Sunday, 24 November 2013

Abbottabad Commission Report

Sunday, November 24, 2013

 Read Full Commission Report here in PDF


On the night of May 1, 2011, US special forces launched a raid deep into Pakistani territory to capture or kill al-Qaeda chief Osama bin Laden. On President Barack Obama’s orders, US soldiers flew via helicopter to the Pakistani army garrison town of Abbottabad, where their intelligence indicated he was hiding out. In the process of raiding the compound, Bin Laden and four others were killed. Several people were wounded.
Pakistan’s military and political leaders were furious at the unilateral action by the United States, and set up a Commission to examine both “how the US was able to execute a hostile military mission which lasted around three hours deep inside Pakistan”, and how Pakistan’s “intelligence establishment apparently had no idea that an international fugitive of the renown or notoriety of [Osama bin Laden] was residing in [Abbottabad]”.
In an Al Jazeera exclusive, the results of the Abbottabad Commission are now being made public.
It was charged with establishing whether the failures of the Pakistani government and military were due to incompetence, or complicity.
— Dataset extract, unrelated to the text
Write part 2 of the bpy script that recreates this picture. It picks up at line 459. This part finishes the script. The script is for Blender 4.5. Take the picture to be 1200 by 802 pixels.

It was given overarching investigative powers, and, in the course of its inquiry, it interviewed more than 201 witnesses - including members of Bin Laden’s own family, the chief of Pakistan’s spy agency, and other senior provincial, federal and military officials.
The Commission’s 336-page report is scathing, holding both politicians and the military responsible for “gross incompetence”, leading to “collective failures” that allowed Bin Laden to escape detection, and the United States to perpetrate “an act of war”.
The report, as Commission members had feared, was kept secret. Until now.